Conventional strain energies of 1,2-dihydroazete, 2,3-dihydroazete, 1,2-dihydrophosphete, and 2,3-dihydrophosphete

Abstract

The conventional strain energies of 1,2-dihydroazete, 2,3-dihydroazete, 1,2-dihydrophosphete, and 2,3-dihydrophosphete are determined within the isodesmic, homodesmotic, and hyperhomodesmotic models.

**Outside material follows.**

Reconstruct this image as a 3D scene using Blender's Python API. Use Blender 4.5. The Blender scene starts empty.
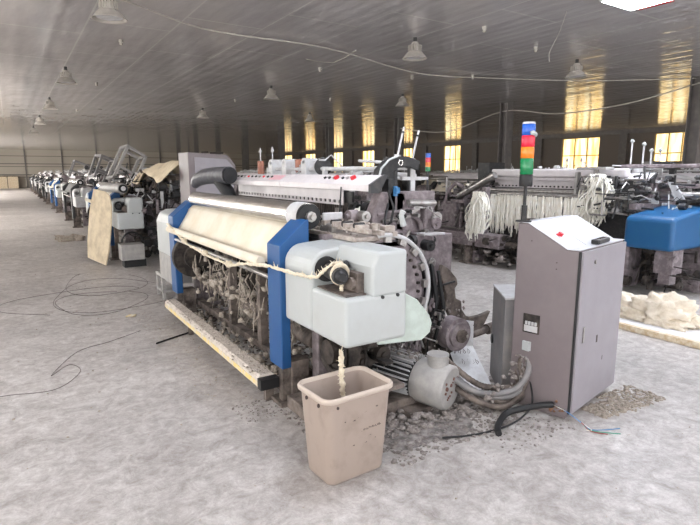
import bpy, bmesh, math, random
from mathutils import Vector, Matrix, noise
PI = math.pi
C = bpy.context.scene.collection
random.seed(7)

# ------------------------------------------------------------------ materials
def lin(c):
    r = []
    for v in c[:3]:
        v = v / 255.0
        r.append(v / 12.92 if v <= 0.04045 else ((v + 0.055) / 1.055) ** 2.4)
    return (r[0], r[1], r[2], 1.0)

MATS = {}
def mat(name, col, rough=0.5, metal=0.0, col2=None, scale=6.0, detail=6.0, lo=0.4, hi=0.65, bump=0.0, bscale=40.0, spec=0.5, sheen=0.0):
    m = bpy.data.materials.new(name); m.use_nodes = True
    nt = m.node_tree; b = nt.nodes['Principled BSDF']
    b.inputs['Base Color'].default_value = lin(col)
    b.inputs['Roughness'].default_value = rough
    b.inputs['Metallic'].default_value = metal
    b.inputs['Specular IOR Level'].default_value = spec
    tc = nt.nodes.new('ShaderNodeTexCoord')
    if col2 is not None:
        n = nt.nodes.new('ShaderNodeTexNoise'); n.inputs['Scale'].default_value = scale; n.inputs['Detail'].default_value = detail
        n.inputs['Roughness'].default_value = 0.65
        r = nt.nodes.new('ShaderNodeValToRGB')
        r.color_ramp.elements[0].position = lo; r.color_ramp.elements[1].position = hi
        r.color_ramp.elements[0].color = lin(col); r.color_ramp.elements[1].color = lin(col2)
        nt.links.new(tc.outputs['Object'], n.inputs['Vector'])
        nt.links.new(n.outputs['Fac'], r.inputs['Fac'])
        nt.links.new(r.outputs['Color'], b.inputs['Base Color'])
    if bump > 0:
        n2 = nt.nodes.new('ShaderNodeTexNoise'); n2.inputs['Scale'].default_value = bscale; n2.inputs['Detail'].default_value = 4
        bp = nt.nodes.new('ShaderNodeBump'); bp.inputs['Strength'].default_value = bump; bp.inputs['Distance'].default_value = 0.01
        nt.links.new(tc.outputs['Object'], n2.inputs['Vector'])
        nt.links.new(n2.outputs['Fac'], bp.inputs['Height'])
        nt.links.new(bp.outputs['Normal'], b.inputs['Normal'])
    MATS[name] = m
    return m

def emis(name, col, strength):
    m = bpy.data.materials.new(name); m.use_nodes = True
    b = m.node_tree.nodes['Principled BSDF']
    b.inputs['Base Color'].default_value = lin(col)
    b.inputs['Emission Color'].default_value = lin(col)
    b.inputs['Emission Strength'].default_value = strength
    MATS[name] = m
    return m

white = mat('white_cover', (178, 182, 182), 0.38, col2=(170, 172, 170), scale=3, lo=0.45, hi=0.8)
palegreen = mat('pale_green', (196, 208, 200), 0.4, col2=(176, 186, 178), scale=8)
hoodm = mat('hood_paint', (216, 210, 212), 0.42, col2=(202, 196, 198), scale=4)
blue = mat('blue_paint', (16, 74, 130), 0.45, col2=(22, 78, 130), scale=5)
blue2 = mat('deep_blue_paint', (20, 84, 134), 0.4, col2=(26, 88, 134), scale=5)
black = mat('black_paint', (26, 26, 28), 0.5, col2=(60, 56, 54), scale=30, lo=0.5, hi=0.75)
darkp = mat('dark_panel', (52, 52, 54), 0.5, col2=(84, 80, 76), scale=12, lo=0.5, hi=0.8)
pink = mat('pinkish_casting', (108, 98, 101), 0.5, col2=(154, 144, 146), scale=14, lo=0.42, hi=0.7, bump=0.25)
dusty = mat('dusty_metal', (62, 54, 50), 0.8, col2=(138, 126, 118), scale=9, lo=0.36, hi=0.72, bump=0.2, bscale=90)
dusty2 = mat('dusty_dark_metal', (30, 26, 24), 0.8, col2=(92, 82, 75), scale=10, lo=0.42, hi=0.78, bump=0.2, bscale=90)
lintm = mat('lint_fibre', (190, 180, 168), 0.95, col2=(140, 128, 116), scale=40, lo=0.35, hi=0.7, bump=1.0, bscale=120)
greylint = mat('grey_lint', (158, 150, 146), 0.95, col2=(104, 96, 92), scale=50, lo=0.35, hi=0.7, bump=1.0, bscale=120)
cloth = mat('cream_cloth', (226, 218, 202), 0.8, col2=(216, 204, 182), scale=4, bump=0.12, bscale=200)
canvas = mat('beige_canvas', (226, 210, 182), 0.85, col2=(200, 183, 156), scale=6, bump=0.2, bscale=90)
yarnm = mat('raw_yarn', (248, 246, 238), 0.85, col2=(238, 232, 218), scale=14)
ropem = mat('selvedge_yarn', (240, 230, 208), 0.9, col2=(222, 206, 178), scale=60, bump=1.0, bscale=200)
chrome = mat('polished_steel', (222, 220, 216), 0.26, 1.0, col2=(186, 182, 176), scale=3)
steel = mat('brushed_steel', (176, 174, 172), 0.35, 0.85, col2=(150, 144, 140), scale=20)
greym = mat('grey_paint', (150, 148, 146), 0.5, col2=(170, 166, 162), scale=10)
lightgrey = mat('light_grey_paint', (196, 196, 198), 0.45, col2=(178, 176, 176), scale=12)
cabm = mat('cabinet_paint', (116, 106, 108), 0.48, col2=(121, 112, 113), scale=5)
doorm = mat('cabinet_paint_lit', (146, 141, 147), 0.45, col2=(140, 135, 140), scale=5)  # same paint as the cabinet, made lighter for light falling on the door
topm = mat('cabinet_top_tone', (212, 214, 220), 0.42, col2=(202, 202, 208), scale=5)  # cabinet top in a lighter, bluer tone than the body
boxm = mat('grey_box_paint', (118, 116, 118), 0.5, col2=(134, 130, 128), scale=7)
rubber = mat('black_rubber', (24, 24, 26), 0.55)
hosegrey = mat('grey_hose', (64, 64, 70), 0.4, col2=(92, 92, 96), scale=20)
redm = mat('red_plastic', (196, 30, 44), 0.4)
pinkink = mat('faded_pink_print', (240, 176, 186), 0.6)
brownp = mat('copper_brown_paint', (170, 112, 90), 0.5, col2=(140, 92, 76), scale=14)
binm = mat('bin_plastic', (158, 143, 133), 0.5, col2=(140, 126, 117), scale=7, lo=0.5, hi=0.75)
inkm = mat('dark_ink', (70, 58, 56), 0.8)
woody = mat('yellow_rail_paint', (222, 196, 122), 0.7, col2=(206, 196, 180), scale=18, lo=0.4, hi=0.6)
raild = mat('lint_covered_wood', (214, 204, 194), 0.9, col2=(190, 178, 168), scale=22, bump=0.6, bscale=110)
wood = mat('plank_wood', (196, 172, 138), 0.8, col2=(226, 216, 196), scale=16, bump=0.4)
paper = mat('white_board', (226, 226, 228), 0.7, col2=(204, 202, 202), scale=12)
glassb = mat('blue_lens', (36, 92, 190), 0.2)
glassr = mat('red_lens', (214, 34, 62), 0.2)
glasso = mat('amber_lens', (232, 128, 34), 0.2)
glassg = mat('green_lens', (20, 120, 72), 0.2)
lampw = mat('lamp_shell', (190, 184, 176), 0.45, col2=(170, 164, 156), scale=8)
redwire = mat('red_wire', (150, 50, 50), 0.5); greenwire = mat('green_wire', (40, 140, 110), 0.5); bluewire = mat('blue_wire', (60, 120, 170), 0.5)
colm = mat('column_paint', (98, 94, 92), 0.5, col2=(114, 108, 104), scale=6)
led_near = emis('bright_led_diffuser', (236, 243, 255), 60.0)
led = emis('led_diffuser', (236, 243, 255), 30.0)

def floor_mat():
    m = bpy.data.materials.new('concrete_floor'); m.use_nodes = True
    nt = m.node_tree; b = nt.nodes['Principled BSDF']; L = nt.links.new
    tc = nt.nodes.new('ShaderNodeTexCoord')
    def nz(s, d, r=0.6, dist=0.0):
        n = nt.nodes.new('ShaderNodeTexNoise'); n.inputs['Scale'].default_value = s; n.inputs['Detail'].default_value = d
        n.inputs['Roughness'].default_value = r; n.inputs['Distortion'].default_value = dist
        L(tc.outputs['Object'], n.inputs['Vector']); return n
    def ramp(src, p0, p1, c0, c1):
        r = nt.nodes.new('ShaderNodeValToRGB'); e = r.color_ramp.elements
        e[0].position = p0; e[1].position = p1; e[0].color = lin(c0); e[1].color = lin(c1)
        L(src.outputs['Fac'], r.inputs['Fac']); return r
    a = ramp(nz(0.7, 8, 0.7, 0.4), 0.35, 0.68, (194, 190, 187), (232, 229, 226))
    f = ramp(nz(15, 10, 0.85), 0.38, 0.64, (186, 180, 176), (255, 255, 255))
    s = ramp(nz(7, 10, 0.8, 0.8), 0.36, 0.62, (174, 166, 162), (255, 255, 255))
    m1 = nt.nodes.new('ShaderNodeMixRGB'); m1.blend_type = 'MULTIPLY'; m1.inputs[0].default_value = 0.7
    L(a.outputs[0], m1.inputs[1]); L(f.outputs[0], m1.inputs[2])
    m2 = nt.nodes.new('ShaderNodeMixRGB'); m2.blend_type = 'MULTIPLY'; m2.inputs[0].default_value = 0.7
    L(m1.outputs[0], m2.inputs[1]); L(s.outputs[0], m2.inputs[2])
    # fine pits
    v = nt.nodes.new('ShaderNodeTexVoronoi'); v.inputs['Scale'].default_value = 22; L(tc.outputs['Object'], v.inputs['Vector'])
    r = nt.nodes.new('ShaderNodeValToRGB'); r.color_ramp.elements[0].position = 0.03; r.color_ramp.elements[1].position = 0.1
    r.color_ramp.elements[0].color = (0.35, 0.33, 0.31, 1); r.color_ramp.elements[1].color = (1, 1, 1, 1)
    L(v.outputs['Distance'], r.inputs['Fac'])
    m3 = nt.nodes.new('ShaderNodeMixRGB'); m3.blend_type = 'MULTIPLY'; m3.inputs[0].default_value = 0.35
    L(m2.outputs[0], m3.inputs[1]); L(r.outputs[0], m3.inputs[2])
    L(m3.outputs[0], b.inputs['Base Color'])
    rr = nt.nodes.new('ShaderNodeMapRange'); rr.inputs[3].default_value = 0.34; rr.inputs[4].default_value = 0.6
    L(nz(1.6, 6).outputs['Fac'], rr.inputs[0]); L(rr.outputs[0], b.inputs['Roughness'])
    bp = nt.nodes.new('ShaderNodeBump'); bp.inputs['Strength'].default_value = 0.35; bp.inputs['Distance'].default_value = 0.004
    L(nz(60, 6, 0.7).outputs['Fac'], bp.inputs['Height']); L(bp.outputs[0], b.inputs['Normal'])
    return m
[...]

Optimum equilibrium geometries, harmonic vibrational frequencies, and corresponding electronic energies and zero-point vibrational energies are computed for all pertinent molecular systems using SCF theory, second-order perturbation theory, and density functional theory and employing the correlation consistent basis sets cc-pVDZ, cc-pVTZ, and cc-pVQZ. Single-point fourth-order perturbation theory, CCSD, and CCSD(T) calculations employing the cc-pVTZ and the cc-pVQZ basis sets are computed using the MP2/cc-pVTZ and MP2/cc-pVQZ optimized geometries, respectfully, to ascertain the contribution of higher order correlation. Three DFT functionals, B3LYP, wB97XD, and M06-2X, are employed to determine whether they can yield results similar to those obtained at the CCSD(T) level.